#### What is being asked:
Do not repeat pictures. Repeat exactly the lines of the listing below from its first line through the line with "return V(((px - 704) / F0 * d, d, H0".

#### Provided data:

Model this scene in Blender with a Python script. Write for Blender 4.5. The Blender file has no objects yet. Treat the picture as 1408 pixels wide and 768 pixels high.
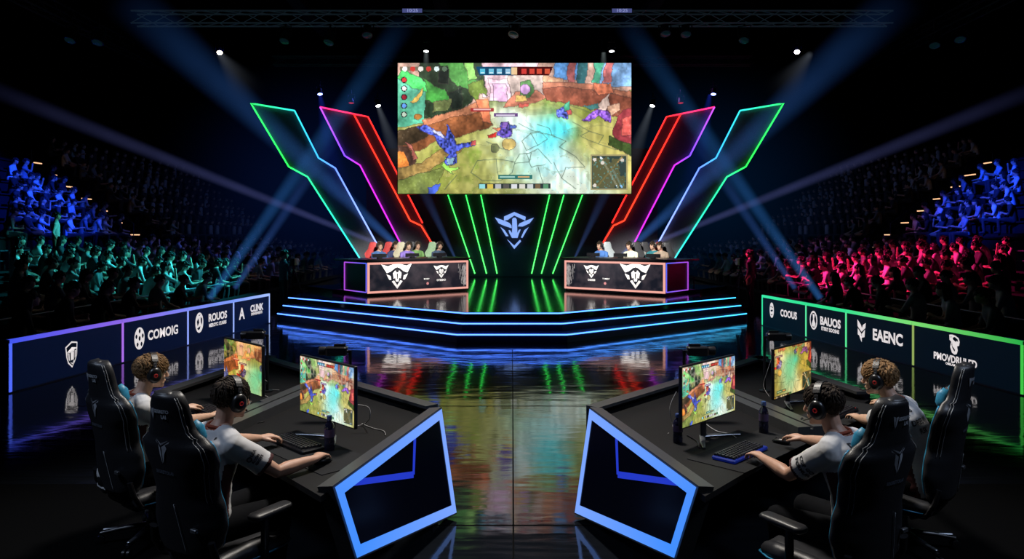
import bpy, math, random
import numpy as np
from mathutils import Vector as V, Matrix as M, noise as mnoise
from mathutils.bvhtree import BVHTree
random.seed(7)
SC = bpy.context.scene
COL = SC.collection
PI = math.pi
H0, F0, YH = 2.143, 1000.0, 325.0          # eye height, focal length in pixels, horizon row

def pz(px, py, z):                          # the point of height z seen at a pixel
    d = (H0 - z) / (py - YH) * F0
    return V(((px - 704) / F0 * d, d, z))
def pd(px, py, d):                          # the point at depth d seen at a pixel
    return V(((px - 704) / F0 * d, d, H0 + (YH - py) / F0 * d))

# ------------------------------------------------------------------ materials
def nodes(name):
    m = bpy.data.materials.new(name); m.use_nodes = True
    nt = m.node_tree
    return m, nt, nt.nodes['Principled BSDF']
def mat(name, c, rough=.5, metal=0., var=.15, scale=40., spec=.5, em=None, es=0., bump=0., trans=0., coat=0.):
    m, nt, b = nodes(name)
    tc = nt.nodes.new('ShaderNodeTexCoord'); n = nt.nodes.new('ShaderNodeTexNoise')
    n.inputs['Scale'].default_value = scale; n.inputs['Detail'].default_value = 3
    nt.links.new(tc.outputs['Object'], n.inputs['Vector'])
    r = nt.nodes.new('ShaderNodeValToRGB')
    r.color_ramp.elements[0].position = .3; r.color_ramp.elements[1].position = .7
    r.color_ramp.elements[0].color = [x * (1 - var) for x in c] + [1]
    r.color_ramp.elements[1].color = [min(1, x * (1 + var)) for x in c] + [1]
    nt.links.new(n.outputs['Fac'], r.inputs['Fac']); nt.links.new(r.outputs['Color'], b.inputs['Base Color'])
    b.inputs['Roughness'].default_value = rough; b.inputs['Metallic'].default_value = metal
    b.inputs['Specular IOR Level'].default_value = spec
    b.inputs['Transmission Weight'].default_value = trans
    b.inputs['Coat Weight'].default_value = coat
    if em:
        b.inputs['Emission Color'].default_value = list(em) + [1]; b.inputs['Emission Strength'].default_value = es
    if bump:
        bp = nt.nodes.new('ShaderNodeBump'); bp.inputs['Strength'].default_value = bump; bp.inputs['Distance'].default_value = .002
        nt.links.new(n.outputs['Fac'], bp.inputs['Height']); nt.links.new(bp.outputs['Normal'], b.inputs['Normal'])
    return m
def glow(name, strength, attr='Col', base=.02, rough=.4):      # light-emitting surface, coloured along its length
    m, nt, b = nodes(name)
    a = nt.nodes.new('ShaderNodeAttribute'); a.attribute_name = attr
    b.inputs['Base Color'].default_value = (base, base, base, 1); b.inputs['Roughness'].default_value = rough
    nt.links.new(a.outputs['Color'], b.inputs['Emission Color']); b.inputs['Emission Strength'].default_value = strength
    return m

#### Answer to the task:
Model this scene in Blender with a Python script. Write for Blender 4.5. The Blender file has no objects yet. Treat the picture as 1408 pixels wide and 768 pixels high.
import bpy, math, random
import numpy as np
from mathutils import Vector as V, Matrix as M, noise as mnoise
from mathutils.bvhtree import BVHTree
random.seed(7)
SC = bpy.context.scene
COL = SC.collection
PI = math.pi
H0, F0, YH = 2.143, 1000.0, 325.0          # eye height, focal length in pixels, horizon row

def pz(px, py, z):                          # the point of height z seen at a pixel
    d = (H0 - z) / (py - YH) * F0
    return V(((px - 704) / F0 * d, d, z))
def pd(px, py, d):                          # the point at depth d seen at a pixel
    return V(((px - 704) / F0 * d, d, H0 + (YH - py) / F0 * d))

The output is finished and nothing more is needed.